91 copies (all editions signed)
Hajime Kimura’s artist book “Mišo Bukumirović”.
This book is a prologue that leads to the core of the project that author Kimura Hajime decided to undertake in order to meet “that man” who he remembered from the time he started playing football. How did the “idol” remain in the author’s mind? He would never have thought that the day would come when he would actually come face to face with “that man”, himself at the age of eight, his memories and motivations intersecting with “that man”, i.e. Mišo Bukumirović, from the TV image.
In 1990, there was no professional football league in Japan. However, football gradually became trendy, as far as I could remember. I caught the wave when I was in elementary school.
Around that time, I also watched some European football TV programs, if my memory is correct. I was eight then. Several pieces of my memory are still coming back to me. There were two football games. One team was in both games.
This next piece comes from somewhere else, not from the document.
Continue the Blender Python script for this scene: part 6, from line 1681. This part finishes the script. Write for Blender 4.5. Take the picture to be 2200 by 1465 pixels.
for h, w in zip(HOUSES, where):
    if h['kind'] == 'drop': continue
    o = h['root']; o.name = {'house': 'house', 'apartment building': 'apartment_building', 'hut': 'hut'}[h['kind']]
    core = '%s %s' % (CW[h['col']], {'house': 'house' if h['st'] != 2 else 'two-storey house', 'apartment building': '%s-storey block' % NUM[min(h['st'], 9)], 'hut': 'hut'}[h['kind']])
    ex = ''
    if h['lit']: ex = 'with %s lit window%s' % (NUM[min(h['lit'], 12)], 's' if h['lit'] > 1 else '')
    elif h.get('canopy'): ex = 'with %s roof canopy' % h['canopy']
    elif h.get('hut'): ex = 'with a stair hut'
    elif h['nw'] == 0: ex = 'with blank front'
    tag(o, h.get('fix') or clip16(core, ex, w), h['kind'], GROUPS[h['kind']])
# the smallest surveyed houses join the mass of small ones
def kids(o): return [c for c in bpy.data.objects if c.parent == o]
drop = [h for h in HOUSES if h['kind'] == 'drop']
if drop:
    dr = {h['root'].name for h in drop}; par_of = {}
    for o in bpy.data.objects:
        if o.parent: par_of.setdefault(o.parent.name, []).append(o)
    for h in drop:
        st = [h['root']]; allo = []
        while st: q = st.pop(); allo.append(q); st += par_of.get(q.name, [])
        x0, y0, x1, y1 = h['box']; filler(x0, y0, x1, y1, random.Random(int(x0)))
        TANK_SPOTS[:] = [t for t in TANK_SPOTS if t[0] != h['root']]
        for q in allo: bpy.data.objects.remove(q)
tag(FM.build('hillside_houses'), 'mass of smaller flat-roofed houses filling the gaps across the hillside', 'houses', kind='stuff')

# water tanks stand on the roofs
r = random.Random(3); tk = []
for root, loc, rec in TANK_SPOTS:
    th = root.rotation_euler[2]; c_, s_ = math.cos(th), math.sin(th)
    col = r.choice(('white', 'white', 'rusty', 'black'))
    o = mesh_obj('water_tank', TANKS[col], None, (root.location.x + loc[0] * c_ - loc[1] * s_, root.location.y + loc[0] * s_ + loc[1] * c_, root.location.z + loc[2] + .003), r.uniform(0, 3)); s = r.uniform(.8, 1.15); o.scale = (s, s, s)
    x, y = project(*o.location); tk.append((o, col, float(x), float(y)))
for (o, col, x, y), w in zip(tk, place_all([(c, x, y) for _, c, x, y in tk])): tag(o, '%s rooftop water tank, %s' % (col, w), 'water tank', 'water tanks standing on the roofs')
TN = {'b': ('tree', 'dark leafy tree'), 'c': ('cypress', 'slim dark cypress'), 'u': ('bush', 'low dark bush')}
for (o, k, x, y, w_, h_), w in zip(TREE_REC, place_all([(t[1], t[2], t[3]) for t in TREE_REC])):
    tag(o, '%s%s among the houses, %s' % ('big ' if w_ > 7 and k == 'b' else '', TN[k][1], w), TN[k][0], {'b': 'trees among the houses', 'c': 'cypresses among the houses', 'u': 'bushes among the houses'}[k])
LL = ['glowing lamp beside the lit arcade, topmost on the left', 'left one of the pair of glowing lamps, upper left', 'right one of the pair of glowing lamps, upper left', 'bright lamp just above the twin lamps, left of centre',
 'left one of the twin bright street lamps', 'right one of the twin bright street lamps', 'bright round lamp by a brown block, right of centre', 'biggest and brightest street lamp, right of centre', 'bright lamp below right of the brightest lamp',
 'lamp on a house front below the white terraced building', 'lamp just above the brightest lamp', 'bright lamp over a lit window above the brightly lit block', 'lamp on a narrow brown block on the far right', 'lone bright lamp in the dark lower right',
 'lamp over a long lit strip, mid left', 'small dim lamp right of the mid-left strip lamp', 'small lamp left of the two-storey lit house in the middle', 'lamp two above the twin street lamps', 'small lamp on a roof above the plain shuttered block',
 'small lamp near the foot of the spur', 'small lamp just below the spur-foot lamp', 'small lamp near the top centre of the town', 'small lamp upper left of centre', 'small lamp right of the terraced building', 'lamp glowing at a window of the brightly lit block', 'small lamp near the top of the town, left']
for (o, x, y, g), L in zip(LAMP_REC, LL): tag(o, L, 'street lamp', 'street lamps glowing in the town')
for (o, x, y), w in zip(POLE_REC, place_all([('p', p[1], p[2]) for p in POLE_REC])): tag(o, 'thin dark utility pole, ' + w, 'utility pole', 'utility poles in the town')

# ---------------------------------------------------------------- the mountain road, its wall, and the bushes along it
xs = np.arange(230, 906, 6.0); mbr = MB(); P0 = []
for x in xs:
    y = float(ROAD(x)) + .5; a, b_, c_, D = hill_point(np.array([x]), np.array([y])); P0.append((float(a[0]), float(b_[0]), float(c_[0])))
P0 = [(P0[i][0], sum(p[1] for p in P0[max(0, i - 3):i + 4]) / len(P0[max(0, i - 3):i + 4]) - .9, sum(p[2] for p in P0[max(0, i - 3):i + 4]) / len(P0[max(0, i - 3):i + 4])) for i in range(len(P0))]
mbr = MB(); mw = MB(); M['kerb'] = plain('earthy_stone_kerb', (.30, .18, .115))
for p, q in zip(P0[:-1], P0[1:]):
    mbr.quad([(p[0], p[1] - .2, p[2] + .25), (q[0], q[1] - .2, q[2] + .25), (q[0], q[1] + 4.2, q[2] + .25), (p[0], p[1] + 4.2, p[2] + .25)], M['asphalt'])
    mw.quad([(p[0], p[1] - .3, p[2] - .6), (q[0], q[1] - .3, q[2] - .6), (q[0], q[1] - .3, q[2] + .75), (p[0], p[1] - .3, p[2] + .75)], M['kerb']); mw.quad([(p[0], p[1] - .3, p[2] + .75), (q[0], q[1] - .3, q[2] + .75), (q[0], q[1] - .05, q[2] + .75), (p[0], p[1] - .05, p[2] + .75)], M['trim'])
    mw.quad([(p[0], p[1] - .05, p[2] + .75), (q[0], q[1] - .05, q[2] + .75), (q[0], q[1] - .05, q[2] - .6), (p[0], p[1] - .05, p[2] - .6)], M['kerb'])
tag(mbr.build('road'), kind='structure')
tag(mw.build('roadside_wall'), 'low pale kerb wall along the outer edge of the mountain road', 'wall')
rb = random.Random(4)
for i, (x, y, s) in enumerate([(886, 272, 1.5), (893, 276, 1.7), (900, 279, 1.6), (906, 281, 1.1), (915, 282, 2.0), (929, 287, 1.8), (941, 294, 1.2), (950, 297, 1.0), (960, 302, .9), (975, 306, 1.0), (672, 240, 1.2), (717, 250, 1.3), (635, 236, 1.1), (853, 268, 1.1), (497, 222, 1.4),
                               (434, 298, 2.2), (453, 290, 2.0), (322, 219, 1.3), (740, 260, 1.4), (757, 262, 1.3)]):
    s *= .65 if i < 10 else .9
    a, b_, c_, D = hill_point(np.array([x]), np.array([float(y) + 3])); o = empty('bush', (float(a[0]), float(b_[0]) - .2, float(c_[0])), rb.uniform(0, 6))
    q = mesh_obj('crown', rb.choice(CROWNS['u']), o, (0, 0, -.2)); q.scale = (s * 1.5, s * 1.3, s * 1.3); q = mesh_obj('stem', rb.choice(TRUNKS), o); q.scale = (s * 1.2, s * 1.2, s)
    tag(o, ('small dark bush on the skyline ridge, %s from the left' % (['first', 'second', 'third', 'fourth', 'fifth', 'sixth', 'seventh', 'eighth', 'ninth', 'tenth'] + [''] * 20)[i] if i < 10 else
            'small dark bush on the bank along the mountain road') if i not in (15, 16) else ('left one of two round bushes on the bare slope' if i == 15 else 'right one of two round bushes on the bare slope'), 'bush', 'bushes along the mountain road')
One game was held in Zagreb, Croatia on 13th May 1990. Dinamo Zagreb versus Red Star Belgrade. The other was held in Tokyo on 8th December 1991. Red Star Belgrade versus Colo Colo. That was the final match of the ex-Intercontinental Cup.
If I could make out the reasons why I remember those two games, it was because the first one was more of a riot than an ordinary football game and that I tried to go to the stadium to catch the second game. I couldn’t make it through. Instead, I watched the game on TV.
Somehow, I remember seeing a man in the second game, and he remains deep in my memories. I found out he was neither a player nor a supporter. He was a physician of the Red Star Belgrade. But why do I remember that man?
When I reviewed the footage of that game, I realized that man sometimes appeared in the TV frame and popped into the field to provide treatment when a player got injured. After the game, he and other players paraded with a trophy on the track. One thing that I clearly remember is that he was in a green jacket.
In 1995, two years had passed since the J-League started. I was playing football in junior high school. Around that time, many former Yugoslavian players came to Japan. I didn’t even think about the reason they came to the peak of their careers in Europe.
In 1998, I was in my second year of high school and was still a football player. Meanwhile, the Japan national team took part in the World Cup in France for the first time.
In 1999, I heard that there was a NATO airstrike in a country somewhere.
In 2016, I felt an urge to meet the man who was stored in a distant part of my memory.
This story depicts how I tried to remember the man who remains deep in my earliest memories of playing football. And a kind of fantasy before I met him.